How this might affect future pricing of the best graphics cards is hard to say, as the implication here is that TSMC would be charging more for higher-profit items, rather than just charging more across the board. However, it does give us a little cause for concern, as if TSMC does raise its prices to produce gaming GPUs, we would reasonably expect Nvidia to pass on the price hike to consumers.

TSMC, or Taiwan Semiconductor Manufacturing Company, is the second largest silicon chip producer in the world, and one of just two companies that have recently produced the main GPU dies for Nvidia, along with Samsung. It holds a huge amount of sway in the tech community, as it also produces masses of chips for the likes of AMD, Apple, Intel, and more. It’s this sway that means it has the potential to push a little harder on Nvidia to extract a few extra dollars per chip.

This situation came to light after TSMC’s recent annual general meeting, where the company’s new chairman, C.C. Wei, spoke to local reporters and revealed that he “did complain to Nvidia’s CEO Jensen Huang – the ‘three trillion guy’ – that his products are so expensive… I think those products are really valuable for sure, but I am thinking about showing [him] our values as well.”

According to Nikkei Asia, Wei went on to point out that “anyone sitting at home can think [up this strategy],” which is indeed a quite reasonable statement. If most people or companies were in TSMC’s shoes, they’d have every reason to at least consider upping their prices.

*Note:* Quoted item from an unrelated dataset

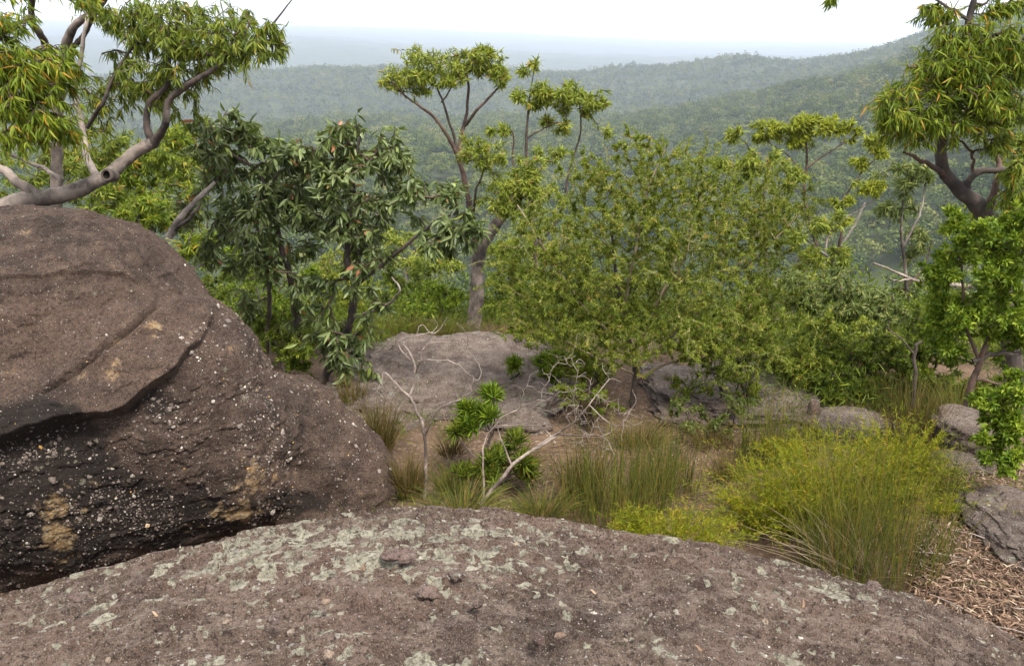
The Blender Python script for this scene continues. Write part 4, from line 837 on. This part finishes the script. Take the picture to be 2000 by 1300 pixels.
BU = [
    ('yellow-green regrowth bush glowing behind the leaning gum trunk', [(310, 300, 80, 50, 11.5, 70), (250, 330, 70, 60, 11.5, 60), (330, 380, 80, 60, 11, 70), (240, 410, 60, 40, 11, 36)], (290, 520, 11.5), L_bg, 'gum_yellow'),
    ('round-topped light green bush above the pale forked stump', [(380, 268, 50, 30, 13, 48), (400, 320, 50, 40, 13, 44), (360, 330, 40, 30, 13, 24)], (390, 520, 13), L_bg, 'gum_bright'),
    ('green bush filling the gap left of the grey trunk', [(60, 330, 70, 50, 12, 50), (30, 390, 60, 40, 11.5, 36), (140, 340, 50, 50, 12, 36)], (70, 520, 12), L_bg, 'gum_green'),
    ('dark hanging-leaved bush between the leaning trunk and the boulder', [(190, 290, 60, 60, 10.5, 44), (170, 390, 60, 30, 10, 30), (330, 430, 60, 30, 10, 30)], (220, 500, 10.5), L_bg, 'gum_green'),
    ('low yellowish bush in front of the dark bush over the boulder edge', [(280, 420, 50, 30, 9.5, 30), (380, 460, 40, 40, 9.5, 30)], (320, 520, 9.5), L_bg, 'gum_yellow'),
    ('bright green shrub under the dark broad-leaved gum', [(520, 560, 70, 50, 9.3, 60), (560, 620, 70, 50, 8.8, 60), (480, 510, 50, 40, 9.6, 36), (600, 560, 50, 40, 9.3, 36)], (540, 690, 9.2), L_sm, 'fresh_green'),
    ('low grass-green shrub by the right flank of the boulder', [(540, 660, 50, 40, 8.0, 44), (590, 690, 50, 36, 7.6, 40), (500, 620, 30, 40, 8.3, 24)], (560, 730, 8.0), L_sm, 'shrub_green'),
    ('vivid green rounded shrub left of the central trunk', [(830, 565, 62, 45, 12.5, 80), (790, 590, 50, 36, 12.3, 50), (865, 600, 40, 32, 12.3, 40), (760, 560, 40, 40, 12.5, 32)], (825, 660, 12.4), dict(L_sm, L=.06), 'shrub_green'),
    ('dense mid-green shrub on the ledge below the left half of the dark gum', [(460, 570, 50, 50, 10.6, 50), (510, 600, 50, 44, 10.4, 50), (420, 540, 40, 40, 11, 30)], (470, 680, 10.6), L_sm, 'shrub_green'),
    ('tall bright bush seen between the dark gum stems', [(640, 560, 60, 50, 10.8, 70), (610, 610, 50, 40, 10.4, 50), (700, 590, 50, 44, 10.6, 50), (660, 520, 50, 36, 11.2, 40)], (650, 680, 10.6), L_sm, 'gum_bright'),
    ('small vivid bush in front of the central gum trunk at its left', [(840, 600, 44, 34, 10.9, 50), (800, 615, 44, 30, 10.9, 44), (870, 570, 30, 34, 11, 30)], (835, 665, 10.9), L_sm, 'fresh_green'),
    ('olive shrub at the foot of the vivid green shrub', [(770, 630, 60, 34, 10.8, 54), (850, 640, 50, 26, 10.8, 44), (740, 600, 34, 40, 11, 30)], (790, 675, 10.8), dict(L_sm, L=.06, rmean=.3), 'gum_olive'),
    ('yellowish bush behind the big bend of the dark gum branch', [(820, 510, 60, 30, 15, 46), (780, 470, 50, 34, 16, 40), (730, 470, 40, 34, 16, 26), (880, 520, 40, 24, 15, 20)], (810, 640, 15), L_bg, 'gum_bright'),
    ('green bush just right of the central trunk', [(1000, 540, 60, 44, 12.2, 60), (960, 580, 30, 40, 12, 30), (1030, 590, 60, 40, 12, 54), (1000, 500, 50, 30, 13, 34)], (1000, 655, 12.2), dict(L_sm, L=.06), 'shrub_green'),
    ('lime bush seen between the central trunk and tea-tree', [(985, 480, 40, 22, 16, 30), (1050, 500, 40, 30, 16, 30)], (1010, 640, 16), L_bg, 'gum_lime'),
    ('grey-green drooping bush behind the right rushes', [(1640, 570, 70, 40, 9.2, 60), (1720, 600, 70, 40, 9, 60), (1590, 610, 60, 36, 9.2, 46), (1680, 640, 70, 36, 8.8, 46), (1560, 560, 40, 30, 9.4, 24)], (1650, 720, 9.2), dict(L_bg, L=.09, W=.017, n=14), 'gum_olive'),
    ('dark green shrub massed beneath the drooping grey-green bush', [(1600, 690, 60, 44, 7.5, 64), (1680, 700, 70, 44, 7.4, 76), (1640, 740, 60, 36, 7.1, 56), (1560, 680, 40, 34, 7.6, 34)], (1640, 775, 7.3), dict(L_sm, rmean=.32), 'shrub_green'),
    ('dark shrub below the olive gum at right', [(1760, 690, 60, 50, 7.2, 60), (1820, 720, 60, 44, 7.0, 56), (1850, 650, 50, 50, 7.2, 44), (1800, 620, 40, 40, 7.5, 30)], (1800, 775, 7.2), dict(L_sm, rmean=.38), 'shrub_green'),
    ('low leafy shrub behind the squared grey boulder', [(1850, 765, 60, 26, 7.0, 44), (1940, 760, 60, 30, 6.9, 44), (1990, 700, 40, 50, 7.2, 36)], (1900, 800, 7.0), dict(L_sm, rmean=.45), 'shrub_green'),
    ('pale green bush low behind the tea-tree on its right side', [(1540, 640, 60, 40, 10, 50), (1480, 560, 50, 50, 11, 36), (1580, 520, 40, 30, 11, 22)], (1530, 720, 10), dict(L_sm, L=.06), 'gum_bright'),
    ('spindly bush at the far right behind the forked trunk', [(1960, 420, 60, 60, 9, 44), (1990, 330, 40, 60, 9, 26), (1960, 500, 50, 50, 9, 30)], (1970, 640, 9), L_bg, 'gum_green'),
    ('bush with olive leaves hidden behind the tea-tree stems', [(1150, 520, 80, 60, 11.5, 50), (1250, 560, 80, 60, 11, 50), (1350, 580, 80, 60, 11, 50), (1400, 500, 60, 50, 12, 26), (1130, 600, 60, 36, 11, 26)], (1250, 660, 11.3), dict(L_sm, L=.06, rmean=.35), 'gum_olive'),
    ('low wiry bush on the mottled slab right of the tea-tree stem', [(1340, 750, 50, 30, 6.9, 36), (1420, 740, 60, 34, 6.9, 40), (1480, 760, 40, 26, 6.8, 26)], (1400, 800, 6.9), dict(L_fine, n=36), 'fine_green'),
    ('wispy light green bush in front of the mottled slab beside the dark upright rushes', [(1440, 700, 60, 40, 6.7, 36), (1500, 680, 50, 40, 6.8, 34), (1380, 690, 50, 34, 6.8, 30)], (1450, 810, 6.8), dict(L_fine, n=44), 'fine_green'),
    ('small wispy bush low at the left foot of the tea-tree', [(1120, 770, 46, 28, 6.6, 26), (1170, 780, 40, 28, 6.5, 24)], (1150, 830, 6.6), dict(L_fine, n=44), 'fine_green'),
    ('leafy green bush at the right end of the mottled slab below the drooping bush', [(1560, 700, 56, 40, 7.3, 50), (1620, 660, 50, 40, 7.8, 44), (1700, 660, 50, 36, 7.7, 40)], (1600, 780, 7.3), dict(L_sm, rmean=.5), 'gum_bright'),
    ('low wiry bush spreading along the back of the rock slab', [(1130, 690, 50, 26, 8.0, 30), (1060, 660, 50, 20, 8.6, 26), (1180, 720, 40, 26, 7.6, 24)], (1130, 730, 8.0), dict(L_fine, n=36), 'fine_green'),
    ('grey-green twiggy bush between the dark rush clump and the tea-tree', [(1400, 830, 46, 30, 6.4, 26), (1340, 810, 40, 26, 6.4, 22), (1450, 800, 36, 26, 6.5, 20)], (1400, 870, 6.4), dict(L_sm, n=22, L=.035), 'gum_olive'),
    ('pale green bush against the right end of the mottled slab', [(1560, 740, 50, 36, 7.6, 40), (1520, 720, 40, 30, 7.7, 28)], (1550, 800, 7.6), dict(L_sm), 'gum_bright'),
]
for i, (lab, cl, base, lf, mt) in enumerate(BU): bush(lab, cl, base, lf, mt, 100 + i)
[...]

For its part, Nvidia didn’t seem to be too concerned by these suggestions, with its CEO, Jensen Huang, saying to reporters, “I think TSMC, their contribution to the industry is really great, and raising prices… is consistent with the value they deliver. I’m very happy to see them succeed.”

Again, though, from Nvidia’s point of view, this may not be a concern as it could just raise prices to consumers and other business partners if the need arises. After all, at least on the gaming GPU front, the continued expectation that AMD isn’t going to compete hard with Nvidia at the high end of the market in the next generation, means Nvidia would be free to charge what it likes.